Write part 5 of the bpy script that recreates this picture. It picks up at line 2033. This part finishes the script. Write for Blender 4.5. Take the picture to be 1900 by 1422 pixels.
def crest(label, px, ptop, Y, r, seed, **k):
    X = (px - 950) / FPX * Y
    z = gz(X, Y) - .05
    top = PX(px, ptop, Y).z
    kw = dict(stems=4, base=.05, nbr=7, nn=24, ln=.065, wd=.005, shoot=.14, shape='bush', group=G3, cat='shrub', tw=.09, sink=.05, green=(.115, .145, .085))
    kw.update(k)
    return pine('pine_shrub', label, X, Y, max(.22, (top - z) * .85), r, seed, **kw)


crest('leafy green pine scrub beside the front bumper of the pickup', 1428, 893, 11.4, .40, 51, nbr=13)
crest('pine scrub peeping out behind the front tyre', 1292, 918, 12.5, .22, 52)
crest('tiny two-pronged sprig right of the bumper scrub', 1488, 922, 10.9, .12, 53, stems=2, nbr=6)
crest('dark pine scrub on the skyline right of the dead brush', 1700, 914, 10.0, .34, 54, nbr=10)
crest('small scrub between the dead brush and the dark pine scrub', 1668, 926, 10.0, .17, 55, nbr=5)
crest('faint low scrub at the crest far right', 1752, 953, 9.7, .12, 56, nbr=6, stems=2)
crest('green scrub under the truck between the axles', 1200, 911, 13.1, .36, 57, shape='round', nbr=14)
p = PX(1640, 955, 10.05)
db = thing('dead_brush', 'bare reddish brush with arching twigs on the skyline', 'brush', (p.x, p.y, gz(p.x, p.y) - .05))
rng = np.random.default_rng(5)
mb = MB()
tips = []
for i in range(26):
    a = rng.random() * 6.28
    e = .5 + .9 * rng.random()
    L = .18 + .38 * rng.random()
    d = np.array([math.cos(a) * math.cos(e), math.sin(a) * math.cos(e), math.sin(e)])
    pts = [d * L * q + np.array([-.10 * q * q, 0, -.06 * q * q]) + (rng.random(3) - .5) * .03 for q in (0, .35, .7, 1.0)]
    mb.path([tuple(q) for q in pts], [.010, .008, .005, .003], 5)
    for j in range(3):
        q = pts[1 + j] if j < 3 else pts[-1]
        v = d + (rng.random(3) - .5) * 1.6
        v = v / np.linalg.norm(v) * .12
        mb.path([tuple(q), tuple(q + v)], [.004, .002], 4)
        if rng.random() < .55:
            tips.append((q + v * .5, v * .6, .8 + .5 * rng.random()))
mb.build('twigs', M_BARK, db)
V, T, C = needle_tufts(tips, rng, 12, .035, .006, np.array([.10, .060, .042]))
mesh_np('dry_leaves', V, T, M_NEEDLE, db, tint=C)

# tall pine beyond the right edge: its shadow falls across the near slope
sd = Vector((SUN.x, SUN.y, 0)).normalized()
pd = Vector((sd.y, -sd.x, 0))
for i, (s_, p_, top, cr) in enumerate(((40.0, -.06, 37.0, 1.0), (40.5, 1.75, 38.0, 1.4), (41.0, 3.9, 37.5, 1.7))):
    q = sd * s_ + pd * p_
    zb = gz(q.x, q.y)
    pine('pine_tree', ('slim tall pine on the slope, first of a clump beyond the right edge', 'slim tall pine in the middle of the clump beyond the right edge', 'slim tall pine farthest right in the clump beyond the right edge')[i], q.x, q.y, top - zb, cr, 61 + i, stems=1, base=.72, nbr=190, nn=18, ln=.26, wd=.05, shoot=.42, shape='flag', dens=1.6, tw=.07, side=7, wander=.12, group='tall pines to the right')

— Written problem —
The required output is the exact run of lines from the beginning of the listing above to the line that contains "return pine('pine_shrub', label, X, Y, max(.22, (top", inclusive of both.

— Solution —
Write part 5 of the bpy script that recreates this picture. It picks up at line 2033. This part finishes the script. Write for Blender 4.5. Take the picture to be 1900 by 1422 pixels.
def crest(label, px, ptop, Y, r, seed, **k):
    X = (px - 950) / FPX * Y
    z = gz(X, Y) - .05
    top = PX(px, ptop, Y).z
    kw = dict(stems=4, base=.05, nbr=7, nn=24, ln=.065, wd=.005, shoot=.14, shape='bush', group=G3, cat='shrub', tw=.09, sink=.05, green=(.115, .145, .085))
    kw.update(k)
    return pine('pine_shrub', label, X, Y, max(.22, (top - z) * .85), r, seed, **kw)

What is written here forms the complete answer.